This biography has been re-published in full with permission. Licensed by Manatū Taonga Ministry for Culture and Heritage for re-use under the Creative Commons Attribution-NonCommercial 3.0 New Zealand Licence. This biography, written by Raewyn Dalziel, was first published in the Dictionary of New Zealand Biography in 1998.
Born: 23 November 1871, New Zealand
Died: 22 March 1954
Country most active: New Zealand
Also known as: NA
Blanche Eleanor Carnachan was born in Cambridge, Waikato, on 23 November 1871. Her parents, David Carnachan and his wife, Elizabeth Friars, had arrived in Auckland with their first five children on the Helenslee in December 1864. The Carnachans made their way to the military settlement of Cambridge, where David joined the 3rd Regiment of Waikato Militia. Seven more children were born in Cambridge, Blanche being the ninth. Her father was granted land on his discharge and ran a few cows and horses. He may have also kept a store. Elizabeth was well known for nursing around the district.
Blanche attended Cambridge School, where in 1889 she began her teaching career, first as a pupil-teacher and then as an assistant. Her father died in 1896 and the following year she left home for the first time to take charge of the one-teacher school at Wayby, south of Wellsford. In 1902 she returned to Cambridge and spent a year at Goodwood School before taking a post at Parnell School in Auckland. Her brother Robert was also teaching in Auckland, and around 1907 their mother and a sister, Jeanie, joined them to live in Epsom. From 1917 Blanche taught at Epsom School and by 1921 she was infant mistress.
During the First World War Blanche Carnachan became active in teacher politics as a member of the New Zealand Educational Institute (NZEI) and the New Zealand Women Teachers’ Association (NZWTA). She was one of the most experienced women teachers in Auckland and, with a confident manner and a commanding stature, moved easily into a leadership role. In 1918 she served as president of the local branch of the NZEI and from 1924 to 1926 was national president of the NZWTA. She was involved in the campaign for equal pay for women teachers in 1924–25 after the Department of Education revised its position and reintroduced pay differentials based on gender. She also pressed for women to have access to the school inspectorate and to the top positions in larger schools.
Prior to her retirement at the end of 1927, Carnachan represented the NZEI on the 1926–28 New Zealand Syllabus Revision Committee. Besides overhauling the primary school syllabus, this committee recommended changes that would link primary education more effectively with secondary education, advocated the abolition of homework for primary schoolchildren, and advised on the secondary curriculum. The voice of its women members was heard in the recommendation that girls in secondary schools should be under ‘the constant influence of women teachers’.

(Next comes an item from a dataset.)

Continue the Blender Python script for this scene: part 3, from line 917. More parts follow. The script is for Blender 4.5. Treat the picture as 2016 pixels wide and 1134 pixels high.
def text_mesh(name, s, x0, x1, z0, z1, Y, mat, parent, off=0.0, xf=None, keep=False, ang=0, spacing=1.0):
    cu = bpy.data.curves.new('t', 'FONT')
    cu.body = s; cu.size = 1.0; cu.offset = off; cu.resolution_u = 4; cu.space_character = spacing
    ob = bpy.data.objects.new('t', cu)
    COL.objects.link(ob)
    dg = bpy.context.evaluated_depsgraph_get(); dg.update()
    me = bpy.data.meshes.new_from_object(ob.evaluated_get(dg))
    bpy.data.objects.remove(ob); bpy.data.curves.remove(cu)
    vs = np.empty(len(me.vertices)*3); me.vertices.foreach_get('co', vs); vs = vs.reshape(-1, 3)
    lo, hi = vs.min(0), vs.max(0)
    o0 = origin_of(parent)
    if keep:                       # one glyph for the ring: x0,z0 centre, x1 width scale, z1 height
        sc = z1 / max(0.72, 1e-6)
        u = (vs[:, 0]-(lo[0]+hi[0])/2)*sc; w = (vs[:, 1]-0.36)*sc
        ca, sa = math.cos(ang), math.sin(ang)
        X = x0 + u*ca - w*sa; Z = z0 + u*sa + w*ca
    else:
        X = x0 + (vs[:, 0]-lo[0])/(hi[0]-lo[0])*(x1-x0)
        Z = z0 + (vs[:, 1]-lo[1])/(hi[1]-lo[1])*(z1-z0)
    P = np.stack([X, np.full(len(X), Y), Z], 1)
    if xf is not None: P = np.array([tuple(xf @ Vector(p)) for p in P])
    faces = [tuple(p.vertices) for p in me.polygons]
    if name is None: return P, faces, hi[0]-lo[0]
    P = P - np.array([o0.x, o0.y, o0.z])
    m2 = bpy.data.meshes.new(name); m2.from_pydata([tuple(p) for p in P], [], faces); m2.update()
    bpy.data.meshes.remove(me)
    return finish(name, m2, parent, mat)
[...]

In 1921 Carnachan became the delegate of the NZWTA to the local National Council of Women of New Zealand (NCW). She served on the executive and was president from 1927 to 1931, when she became national president for three years. Her work on the teaching bodies and the NCW made her a prominent public figure in Auckland. In December 1926 she was gazetted on the first list of women justices of the peace and in 1928 she became an associate of the Children’s Court. She was a member of the board of the YWCA from 1928 to 1931 and chaired the Seddon Memorial Technical College board of managers from 1937 to 1940. She served on the Auckland Unemployed Women’s Emergency Committee in 1931–32 and on various patriotic committees during the Second World War.
After retiring from teaching, Carnachan worked voluntarily for the deaf and for intellectually handicapped children. She was a member of the foundation board of governors of the New Zealand League for the Hard of Hearing. Her interest in intellectually handicapped children had begun in the 1920s when she pressed for the government to provide better facilities and education for ‘backward children’. In February 1933 she became president of the Auckland After-care Association, formed to find work and other occupations for intellectually handicapped children who had finished their schooling. The association was first affiliated to the Community Sunshine Association, which ran a school in Nelson Street, but in August 1934 reorganised itself as the Institute for the Care of Backward Children. The institute, which was the forerunner of the Intellectually Handicapped Children’s Society, started its own school in Upper Queen Street in late 1934.
Blanche Carnachan had great physical presence, and a highly developed sense of community and moral responsibility. Described by her nephew as a ‘strong and handsome woman…with a proud (almost imperious) upright bearing,’ she played tennis and golf and swam vigorously at Little Manly Bay where the family had a holiday bach. She worked publicly for equity, morality and social justice and found public life rewarding, although somewhat at the cost of her relations with her family. In 1940 she was made an MBE. She never married, and died in Auckland on 22 March 1954.